- **Aim**:
Transcribe the lines below verbatim, skipping the images.

- **Supplied material**:
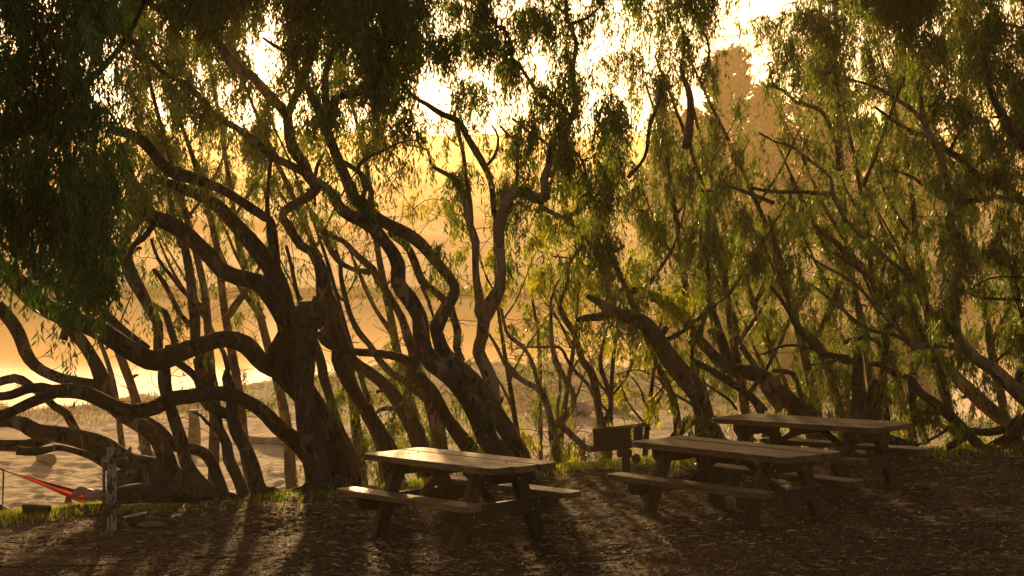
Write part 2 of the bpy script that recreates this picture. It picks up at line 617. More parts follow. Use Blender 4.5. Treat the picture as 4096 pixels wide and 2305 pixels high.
# ------------------------------------------------------------------ terrain, water, air
ys = np.concatenate([np.linspace(-40, 13, 40), 13.2 + np.cumsum(np.linspace(0.05, 0.05, 290)),
                     28 + np.cumsum(np.geomspace(0.09, 1.2, 170)), ])
ys = np.unique(np.concatenate([ys, np.geomspace(ys[-1] + 2, 1330, 190)]))
tu = np.linspace(-1, 1, 421)
tu = 0.36 * tu + 0.55 * tu ** 7
X = tu[None] * np.maximum(np.abs(ys)[:, None], 30.0 - 12 * (ys[:, None] > 5))
Y = ys[:, None] * np.ones_like(X)
Z = terrain(X, Y)
near = smooth((28 - Y) / 3) * (Y > 10)
Z = Z + near * (0.008 * wob(X, Y, 9, 21) + 0.005 * wob(X, Y, 23, 22))
V = np.stack([X, Y, Z], -1).reshape(-1, 3)
nr, nc = X.shape
i = np.arange(nr - 1)[:, None] * nc
j = np.arange(nc - 1)[None]
F = np.stack([i + j, i + j + 1, i + j + 1 + nc, i + j + nc], -1).reshape(-1, 4)
g = mesh_obj('ground', V, F, GROUND, tagd={'kind': 'structure'})
ca = g.data.color_attributes.new('cover', 'FLOAT_COLOR', 'POINT')
dirtm = 1 - smooth((V[:, 1] - edge_y(V[:, 0]) - 1.2) / 1.5)
mead = smooth((V[:, 1] - 47 - 2.5 * wob(V[:, 0], V[:, 1], 0.25, 2)) / 7)
hillm = smooth((V[:, 1] - 172) / 6)
cc = np.stack([dirtm, mead, hillm, np.ones_like(mead)], -1).astype(np.float32)
ca.data.foreach_set('color', cc.ravel())

xs = np.linspace(-260, 260, 60)
yw = np.linspace(38, 188, 40)
XX, YY = np.meshgrid(xs, yw)
V = np.stack([XX, YY, 0 * XX + WATER_Z], -1).reshape(-1, 3)
nr, nc = XX.shape
i = np.arange(nr - 1)[:, None] * nc
j = np.arange(nc - 1)[None]
F = np.stack([i + j, i + j + 1, i + j + 1 + nc, i + j + nc], -1).reshape(-1, 4)
mesh_obj('water', V, F, WATER, tagd={'kind': 'structure'})

HAZE = bpy.data.materials.new('haze_air')
HAZE.use_nodes = True
nt = HAZE.node_tree
nt.nodes.clear()
_o = nt.nodes.new('ShaderNodeOutputMaterial')
_v = nt.nodes.new('ShaderNodeVolumePrincipled')
_v.inputs['Color'].default_value = (0.97, 0.75, 0.42, 1)
_v.inputs['Density'].default_value = 0.00085
_v.inputs['Anisotropy'].default_value = 0.55
nt.links.new(_v.outputs[0], _o.inputs['Volume'])
mb = MB()
mb.box((0, 680, 36.5), (2700, 1460, 85.0))
hz = mb.build('haze', HAZE, tagd={'kind': 'stuff'})

# ------------------------------------------------------------------ trees
TILES = {'1': (0, 1200, 1.3118), '2': (1000, 1200, 1.3118), '3': (2000, 1200, 1.3118), '4': (2996, 1200, 1.3118),
         '5': (0, 0, 1.2082), '6': (1000, 0, 1.2082), '7': (2000, 0, 1.2082), '8': (2996, 0, 1.2082),
         'A': (400, 500, 1.6111), 'B': (1200, 500, 1.6111), 'C': (1200, 1100, 1.6111), 'D': (2000, 900, 1.6111),
         'E': (2800, 900, 1.6111), 'F': (3196, 900, 1.6111), 'G': (0, 900, 1.6111), 'O': (0, 0, 0.62891)}


def L(s, d0=0.0, d1=0.0):
    """limb: 'T x,y,w x,y,w ... U x,y,w' where T, U name the study crops the points were measured in"""
    out = []
    t = None
    for tok in s.split():
        if tok in TILES:
            t = TILES[tok]
        else:
            x, y, w = map(float, tok.split(','))
            out.append((t[0] + x / t[2], t[1] + y / t[2], w / t[2]))
    return np.array(out), d0, d1


def catmull(P, step):
    """P: n x 4 (xyz r) -> smooth resample"""
    if len(P) < 3:
        Q = np.vstack([P[0] * 2 - P[1], P, P[-1] * 2 - P[-2]])
    else:
        Q = np.vstack([P[0] * 2 - P[1], P, P[-1] * 2 - P[-2]])
    out = []
    for a, b_, c, d in zip(Q[:-3], Q[1:-2], Q[2:-1], Q[3:]):
        n = max(2, int(np.linalg.norm((c - b_)[:3]) / step))
        t = np.linspace(0, 1, n, endpoint=False)[:, None]
        out.append(0.5 * (2 * b_ + (c - a) * t + (2 * a - 5 * b_ + 4 * c - d) * t ** 2 + (3 * b_ - a - 3 * c + d) * t ** 3))
    out.append(P[-1:])
    return np.vstack(out)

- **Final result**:
Write part 2 of the bpy script that recreates this picture. It picks up at line 617. More parts follow. Use Blender 4.5. Treat the picture as 4096 pixels wide and 2305 pixels high.
# ------------------------------------------------------------------ terrain, water, air
ys = np.concatenate([np.linspace(-40, 13, 40), 13.2 + np.cumsum(np.linspace(0.05, 0.05, 290)),
                     28 + np.cumsum(np.geomspace(0.09, 1.2, 170)), ])
ys = np.unique(np.concatenate([ys, np.geomspace(ys[-1] + 2, 1330, 190)]))
tu = np.linspace(-1, 1, 421)
tu = 0.36 * tu + 0.55 * tu ** 7
X = tu[None] * np.maximum(np.abs(ys)[:, None], 30.0 - 12 * (ys[:, None] > 5))
Y = ys[:, None] * np.ones_like(X)
Z = terrain(X, Y)
near = smooth((28 - Y) / 3) * (Y > 10)
Z = Z + near * (0.008 * wob(X, Y, 9, 21) + 0.005 * wob(X, Y, 23, 22))
V = np.stack([X, Y, Z], -1).reshape(-1, 3)
nr, nc = X.shape
i = np.arange(nr - 1)[:, None] * nc
j = np.arange(nc - 1)[None]
F = np.stack([i + j, i + j + 1, i + j + 1 + nc, i + j + nc], -1).reshape(-1, 4)
g = mesh_obj('ground', V, F, GROUND, tagd={'kind': 'structure'})
ca = g.data.color_attributes.new('cover', 'FLOAT_COLOR', 'POINT')
dirtm = 1 - smooth((V[:, 1] - edge_y(V[:, 0]) - 1.2) / 1.5)
mead = smooth((V[:, 1] - 47 - 2.5 * wob(V[:, 0], V[:, 1], 0.25, 2)) / 7)
hillm = smooth((V[:, 1] - 172) / 6)
cc = np.stack([dirtm, mead, hillm, np.ones_like(mead)], -1).astype(np.float32)
ca.data.foreach_set('color', cc.ravel())

xs = np.linspace(-260, 260, 60)
yw = np.linspace(38, 188, 40)
XX, YY = np.meshgrid(xs, yw)
V = np.stack([XX, YY, 0 * XX + WATER_Z], -1).reshape(-1, 3)
nr, nc = XX.shape
i = np.arange(nr - 1)[:, None] * nc
j = np.arange(nc - 1)[None]
F = np.stack([i + j, i + j + 1, i + j + 1 + nc, i + j + nc], -1).reshape(-1, 4)
mesh_obj('water', V, F, WATER, tagd={'kind': 'structure'})

HAZE = bpy.data.materials.new('haze_air')
HAZE.use_nodes = True
nt = HAZE.node_tree
nt.nodes.clear()
_o = nt.nodes.new('ShaderNodeOutputMaterial')
_v = nt.nodes.new('ShaderNodeVolumePrincipled')
_v.inputs['Color'].default_value = (0.97, 0.75, 0.42, 1)
_v.inputs['Density'].default_value = 0.00085
_v.inputs['Anisotropy'].default_value = 0.55
nt.links.new(_v.outputs[0], _o.inputs['Volume'])
mb = MB()
mb.box((0, 680, 36.5), (2700, 1460, 85.0))
hz = mb.build('haze', HAZE, tagd={'kind': 'stuff'})

# ------------------------------------------------------------------ trees
TILES = {'1': (0, 1200, 1.3118), '2': (1000, 1200, 1.3118), '3': (2000, 1200, 1.3118), '4': (2996, 1200, 1.3118),
         '5': (0, 0, 1.2082), '6': (1000, 0, 1.2082), '7': (2000, 0, 1.2082), '8': (2996, 0, 1.2082),
         'A': (400, 500, 1.6111), 'B': (1200, 500, 1.6111), 'C': (1200, 1100, 1.6111), 'D': (2000, 900, 1.6111),
         'E': (2800, 900, 1.6111), 'F': (3196, 900, 1.6111), 'G': (0, 900, 1.6111), 'O': (0, 0, 0.62891)}


def L(s, d0=0.0, d1=0.0):
    """limb: 'T x,y,w x,y,w ... U x,y,w' where T, U name the study crops the points were measured in"""
    out = []
    t = None
    for tok in s.split():
        if tok in TILES:
            t = TILES[tok]
        else:
            x, y, w = map(float, tok.split(','))
            out.append((t[0] + x / t[2], t[1] + y / t[2], w / t[2]))
    return np.array(out), d0, d1


def catmull(P, step):
    """P: n x 4 (xyz r) -> smooth resample"""
    if len(P) < 3:
        Q = np.vstack([P[0] * 2 - P[1], P, P[-1] * 2 - P[-2]])
    else:
        Q = np.vstack([P[0] * 2 - P[1], P, P[-1] * 2 - P[-2]])
    out = []
    for a, b_, c, d in zip(Q[:-3], Q[1:-2], Q[2:-1], Q[3:]):
        n = max(2, int(np.linalg.norm((c - b_)[:3]) / step))
        t = np.linspace(0, 1, n, endpoint=False)[:, None]
        out.append(0.5 * (2 * b_ + (c - a) * t + (2 * a - 5 * b_ + 4 * c - d) * t ** 2 + (3 * b_ - a - 3 * c + d) * t ** 3))
    out.append(P[-1:])
    return np.vstack(out)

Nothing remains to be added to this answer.